October 21, 2007
Fests and events, 10/21.
"Through Nov 11 the Museum of the Moving Image in Astoria, Queens, is presenting a 33-title retrospective of [Andy Warhol's] work, including new prints of films like his 1966 sensation The Chelsea Girls; a sampling of the 472 Screen Tests he shot of Susan Sontag, Lou Reed and other fabulous scene-makers; and excerpts from early minimalist epics like the eight-hour Empire (1964) and the 5-hour 21-minute Sleep (1963). The museum will also present A Walk Into the Sea: Danny Williams and the Warhol Factory, a documentary about a filmmaker who had been one of Warhol's intimates, and Beautiful Darling, a work in progress about Candy Darling, a notable figure in what the museum is calling Warhol's World," writes Manohla Dargis in the New York Times. "For film lovers there is no more important show in town."
For Gay City News, Ioannis Mookas presents 13 ways of approaching Warhol's films; via Keith Uhlich at the House Next Door.
"Now 70 and light years from the era when he and his New York University film school buddy Scorsese collaborated on Mean Streets, New York, New York and Raging Bull, [Mardik] Martin is not bitter seeing the great heights to which Scorsese has ascended in the intervening years," writes Robert W Welkos in the Los Angeles Times. Mardik: From Baghdad to Hollywood, a doc screening as part of the Hollywood Film Festival, "chronicles what the filmmakers note is Martin's unlikely journey from Iraq to NYU film school, from busboy to writing Raging Bull, from being the hottest writer in New York to losing it all in LA, and from forsaking his craft to becoming a favorite screenwriting teacher at USC."
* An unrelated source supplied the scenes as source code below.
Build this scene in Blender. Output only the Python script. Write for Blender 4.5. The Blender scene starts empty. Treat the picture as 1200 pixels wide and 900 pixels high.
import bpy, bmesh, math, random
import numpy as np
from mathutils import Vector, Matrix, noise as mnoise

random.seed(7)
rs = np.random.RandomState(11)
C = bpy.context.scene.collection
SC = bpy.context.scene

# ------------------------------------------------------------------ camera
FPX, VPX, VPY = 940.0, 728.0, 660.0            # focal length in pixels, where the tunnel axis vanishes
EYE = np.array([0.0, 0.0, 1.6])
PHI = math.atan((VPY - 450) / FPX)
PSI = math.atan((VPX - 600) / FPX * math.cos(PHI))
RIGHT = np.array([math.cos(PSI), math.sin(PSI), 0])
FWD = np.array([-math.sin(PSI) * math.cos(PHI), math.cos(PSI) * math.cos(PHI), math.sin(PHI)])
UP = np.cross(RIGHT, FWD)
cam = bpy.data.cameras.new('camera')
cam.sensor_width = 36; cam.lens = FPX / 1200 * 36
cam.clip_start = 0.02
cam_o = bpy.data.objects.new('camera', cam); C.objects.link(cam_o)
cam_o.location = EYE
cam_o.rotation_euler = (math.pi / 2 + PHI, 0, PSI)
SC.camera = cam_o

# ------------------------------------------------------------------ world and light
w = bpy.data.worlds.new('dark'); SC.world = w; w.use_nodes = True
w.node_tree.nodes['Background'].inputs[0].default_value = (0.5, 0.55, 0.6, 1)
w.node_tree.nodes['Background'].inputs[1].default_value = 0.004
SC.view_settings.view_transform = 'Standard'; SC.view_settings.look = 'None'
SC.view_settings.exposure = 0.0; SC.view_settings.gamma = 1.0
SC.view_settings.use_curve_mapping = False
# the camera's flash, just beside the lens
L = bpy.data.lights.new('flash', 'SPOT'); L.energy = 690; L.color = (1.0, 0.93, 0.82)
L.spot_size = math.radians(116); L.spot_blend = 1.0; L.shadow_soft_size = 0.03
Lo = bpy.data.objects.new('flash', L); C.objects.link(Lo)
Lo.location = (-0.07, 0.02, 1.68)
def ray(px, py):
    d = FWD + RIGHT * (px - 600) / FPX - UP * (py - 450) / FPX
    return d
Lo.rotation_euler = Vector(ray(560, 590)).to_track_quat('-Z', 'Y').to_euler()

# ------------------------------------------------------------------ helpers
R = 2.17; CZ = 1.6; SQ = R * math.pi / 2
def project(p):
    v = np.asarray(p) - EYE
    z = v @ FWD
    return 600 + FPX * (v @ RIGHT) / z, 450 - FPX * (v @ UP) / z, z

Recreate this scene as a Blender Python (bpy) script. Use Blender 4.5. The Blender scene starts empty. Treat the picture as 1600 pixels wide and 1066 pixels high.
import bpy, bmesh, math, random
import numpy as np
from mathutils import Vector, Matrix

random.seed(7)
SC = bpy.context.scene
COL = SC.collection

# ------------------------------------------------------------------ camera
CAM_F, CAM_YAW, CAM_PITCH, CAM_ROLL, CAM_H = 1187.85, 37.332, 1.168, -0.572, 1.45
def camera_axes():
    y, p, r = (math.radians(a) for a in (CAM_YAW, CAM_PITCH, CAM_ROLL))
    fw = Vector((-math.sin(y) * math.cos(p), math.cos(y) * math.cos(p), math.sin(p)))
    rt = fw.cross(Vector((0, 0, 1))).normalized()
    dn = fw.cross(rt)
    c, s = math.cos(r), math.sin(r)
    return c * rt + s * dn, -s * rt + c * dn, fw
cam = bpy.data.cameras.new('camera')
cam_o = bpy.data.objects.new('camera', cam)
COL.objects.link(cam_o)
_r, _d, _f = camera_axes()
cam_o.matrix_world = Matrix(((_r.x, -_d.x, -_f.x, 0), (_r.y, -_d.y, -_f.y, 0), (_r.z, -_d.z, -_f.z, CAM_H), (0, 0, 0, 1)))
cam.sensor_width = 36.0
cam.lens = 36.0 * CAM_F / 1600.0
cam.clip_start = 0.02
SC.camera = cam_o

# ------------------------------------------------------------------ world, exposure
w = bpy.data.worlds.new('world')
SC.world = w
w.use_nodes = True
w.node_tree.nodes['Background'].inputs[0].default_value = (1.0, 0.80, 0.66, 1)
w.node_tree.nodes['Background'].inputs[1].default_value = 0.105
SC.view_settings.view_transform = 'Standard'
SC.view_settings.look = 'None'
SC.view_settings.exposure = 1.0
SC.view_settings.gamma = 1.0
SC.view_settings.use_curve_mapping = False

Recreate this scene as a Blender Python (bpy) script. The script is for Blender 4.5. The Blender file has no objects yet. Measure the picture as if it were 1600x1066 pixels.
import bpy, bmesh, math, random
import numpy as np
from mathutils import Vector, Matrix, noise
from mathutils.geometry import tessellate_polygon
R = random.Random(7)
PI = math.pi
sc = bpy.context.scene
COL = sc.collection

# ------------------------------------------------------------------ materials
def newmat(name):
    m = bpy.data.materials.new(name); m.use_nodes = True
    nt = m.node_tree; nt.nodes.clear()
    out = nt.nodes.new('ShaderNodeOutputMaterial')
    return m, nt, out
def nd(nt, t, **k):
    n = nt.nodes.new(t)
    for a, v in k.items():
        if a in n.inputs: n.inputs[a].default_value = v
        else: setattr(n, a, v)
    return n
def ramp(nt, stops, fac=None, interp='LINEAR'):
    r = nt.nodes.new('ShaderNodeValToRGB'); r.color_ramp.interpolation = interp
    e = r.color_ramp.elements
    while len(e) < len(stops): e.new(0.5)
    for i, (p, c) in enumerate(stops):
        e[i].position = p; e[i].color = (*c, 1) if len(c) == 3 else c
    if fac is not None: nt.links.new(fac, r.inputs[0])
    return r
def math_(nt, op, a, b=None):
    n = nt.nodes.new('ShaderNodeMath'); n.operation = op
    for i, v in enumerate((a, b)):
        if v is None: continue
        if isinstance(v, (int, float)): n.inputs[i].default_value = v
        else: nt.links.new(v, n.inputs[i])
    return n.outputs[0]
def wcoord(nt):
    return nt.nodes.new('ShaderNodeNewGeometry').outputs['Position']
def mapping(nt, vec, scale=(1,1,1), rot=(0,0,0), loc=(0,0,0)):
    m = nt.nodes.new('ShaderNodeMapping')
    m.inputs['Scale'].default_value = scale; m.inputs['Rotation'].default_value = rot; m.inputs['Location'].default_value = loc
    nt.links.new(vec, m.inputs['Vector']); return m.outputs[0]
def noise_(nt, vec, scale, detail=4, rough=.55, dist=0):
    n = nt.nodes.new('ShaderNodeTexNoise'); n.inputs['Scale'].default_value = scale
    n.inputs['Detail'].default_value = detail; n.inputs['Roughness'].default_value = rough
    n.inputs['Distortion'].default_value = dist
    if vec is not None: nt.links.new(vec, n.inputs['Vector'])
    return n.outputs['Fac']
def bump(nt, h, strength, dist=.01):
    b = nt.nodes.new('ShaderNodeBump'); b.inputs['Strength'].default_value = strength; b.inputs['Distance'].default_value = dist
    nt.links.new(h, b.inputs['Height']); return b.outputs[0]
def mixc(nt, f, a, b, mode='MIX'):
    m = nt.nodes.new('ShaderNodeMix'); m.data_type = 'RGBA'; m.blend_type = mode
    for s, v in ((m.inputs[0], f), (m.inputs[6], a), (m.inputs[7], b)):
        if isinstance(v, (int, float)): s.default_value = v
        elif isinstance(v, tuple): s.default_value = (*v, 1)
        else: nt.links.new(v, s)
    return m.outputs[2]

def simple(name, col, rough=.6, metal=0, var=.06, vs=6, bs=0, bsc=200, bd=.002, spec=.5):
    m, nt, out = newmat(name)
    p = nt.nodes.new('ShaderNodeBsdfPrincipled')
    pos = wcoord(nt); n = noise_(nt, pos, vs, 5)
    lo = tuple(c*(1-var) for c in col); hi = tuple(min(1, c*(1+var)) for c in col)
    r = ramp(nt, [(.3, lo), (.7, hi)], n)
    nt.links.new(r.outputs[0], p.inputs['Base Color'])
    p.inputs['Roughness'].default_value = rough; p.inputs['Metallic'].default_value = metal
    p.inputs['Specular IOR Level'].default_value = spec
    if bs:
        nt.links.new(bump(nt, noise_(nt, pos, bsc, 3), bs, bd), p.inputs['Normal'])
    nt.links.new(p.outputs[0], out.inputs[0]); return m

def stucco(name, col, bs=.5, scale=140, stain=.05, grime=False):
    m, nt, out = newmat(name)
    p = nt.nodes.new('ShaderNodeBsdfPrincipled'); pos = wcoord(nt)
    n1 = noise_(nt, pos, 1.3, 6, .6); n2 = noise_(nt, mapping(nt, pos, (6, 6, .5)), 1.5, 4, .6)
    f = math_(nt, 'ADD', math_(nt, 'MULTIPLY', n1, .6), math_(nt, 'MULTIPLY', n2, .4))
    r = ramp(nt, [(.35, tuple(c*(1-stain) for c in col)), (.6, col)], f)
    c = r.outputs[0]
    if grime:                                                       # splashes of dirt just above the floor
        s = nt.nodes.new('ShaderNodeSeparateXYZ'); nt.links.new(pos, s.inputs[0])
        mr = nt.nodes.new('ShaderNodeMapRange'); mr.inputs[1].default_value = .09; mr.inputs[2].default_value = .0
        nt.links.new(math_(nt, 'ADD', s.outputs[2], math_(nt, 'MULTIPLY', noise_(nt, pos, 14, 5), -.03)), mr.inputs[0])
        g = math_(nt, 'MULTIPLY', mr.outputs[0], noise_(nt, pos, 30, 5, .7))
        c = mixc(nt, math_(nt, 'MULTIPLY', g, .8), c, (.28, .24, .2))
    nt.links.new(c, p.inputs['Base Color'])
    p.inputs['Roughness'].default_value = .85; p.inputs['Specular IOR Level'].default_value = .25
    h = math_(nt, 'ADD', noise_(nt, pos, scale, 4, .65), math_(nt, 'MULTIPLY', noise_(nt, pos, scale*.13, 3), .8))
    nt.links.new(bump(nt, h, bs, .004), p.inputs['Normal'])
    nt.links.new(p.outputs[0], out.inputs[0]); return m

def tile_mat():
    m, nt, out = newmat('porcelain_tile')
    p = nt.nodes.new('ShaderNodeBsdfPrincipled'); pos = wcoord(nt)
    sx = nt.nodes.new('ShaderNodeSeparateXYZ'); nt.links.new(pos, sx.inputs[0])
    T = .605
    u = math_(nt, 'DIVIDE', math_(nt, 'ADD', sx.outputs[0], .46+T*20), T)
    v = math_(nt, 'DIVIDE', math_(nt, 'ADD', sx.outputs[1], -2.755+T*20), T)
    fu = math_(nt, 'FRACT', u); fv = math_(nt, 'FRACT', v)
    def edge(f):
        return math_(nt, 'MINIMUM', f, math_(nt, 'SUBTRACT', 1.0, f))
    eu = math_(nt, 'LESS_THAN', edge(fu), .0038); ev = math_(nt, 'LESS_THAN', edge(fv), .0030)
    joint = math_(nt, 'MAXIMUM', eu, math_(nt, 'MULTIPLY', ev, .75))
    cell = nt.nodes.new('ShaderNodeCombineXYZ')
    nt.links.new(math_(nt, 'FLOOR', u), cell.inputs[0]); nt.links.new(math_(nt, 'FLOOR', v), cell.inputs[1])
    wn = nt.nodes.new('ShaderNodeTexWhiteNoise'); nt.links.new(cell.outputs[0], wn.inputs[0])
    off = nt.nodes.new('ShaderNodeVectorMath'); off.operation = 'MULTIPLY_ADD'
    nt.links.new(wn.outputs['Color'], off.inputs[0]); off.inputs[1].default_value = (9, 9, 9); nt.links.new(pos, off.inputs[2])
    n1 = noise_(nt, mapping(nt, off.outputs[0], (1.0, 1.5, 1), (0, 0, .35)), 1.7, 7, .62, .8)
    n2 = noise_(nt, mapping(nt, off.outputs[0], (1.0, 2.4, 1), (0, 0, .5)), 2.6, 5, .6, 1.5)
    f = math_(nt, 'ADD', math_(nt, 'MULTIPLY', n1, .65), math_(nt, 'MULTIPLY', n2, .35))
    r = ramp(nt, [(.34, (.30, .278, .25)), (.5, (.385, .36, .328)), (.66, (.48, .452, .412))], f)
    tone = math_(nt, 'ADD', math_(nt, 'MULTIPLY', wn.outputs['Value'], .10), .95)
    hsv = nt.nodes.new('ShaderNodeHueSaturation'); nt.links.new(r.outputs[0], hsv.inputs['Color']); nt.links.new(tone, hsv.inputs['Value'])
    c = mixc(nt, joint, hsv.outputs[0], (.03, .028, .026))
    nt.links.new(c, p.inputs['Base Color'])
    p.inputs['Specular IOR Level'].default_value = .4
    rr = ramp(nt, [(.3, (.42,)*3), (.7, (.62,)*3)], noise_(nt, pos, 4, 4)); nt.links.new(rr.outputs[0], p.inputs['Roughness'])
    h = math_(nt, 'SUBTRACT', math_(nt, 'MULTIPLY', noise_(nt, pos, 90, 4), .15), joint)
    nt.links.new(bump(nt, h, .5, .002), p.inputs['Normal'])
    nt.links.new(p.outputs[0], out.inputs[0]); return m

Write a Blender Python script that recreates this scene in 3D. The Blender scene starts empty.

The Chicago Reader has recommendations for what to catch during the Chicago International Children's Film Festival (through October 29); also, Andrea Gronvall on the Chicago Festival of Israeli Cinema (through October 28).
Doug Cummings catches the Academy's animation tribute. "I was particularly glad [critic Charles] Solomon highlighted the difference between the loving, handmade feel of all of the works in the program versus the kind of homogenous CGI work that increasingly defines the genre today, short form as well as long form." He's also checked out The Art of the Motion Picture Illustrator: William B Major, Harold Michelson and Tyrus Wong, on view through December 16.
The Observer's Jason Solomons has newsy bits from the London Film Festival, including one on a short that reunites Withnail and I's Richard E Grant and Paul McGann.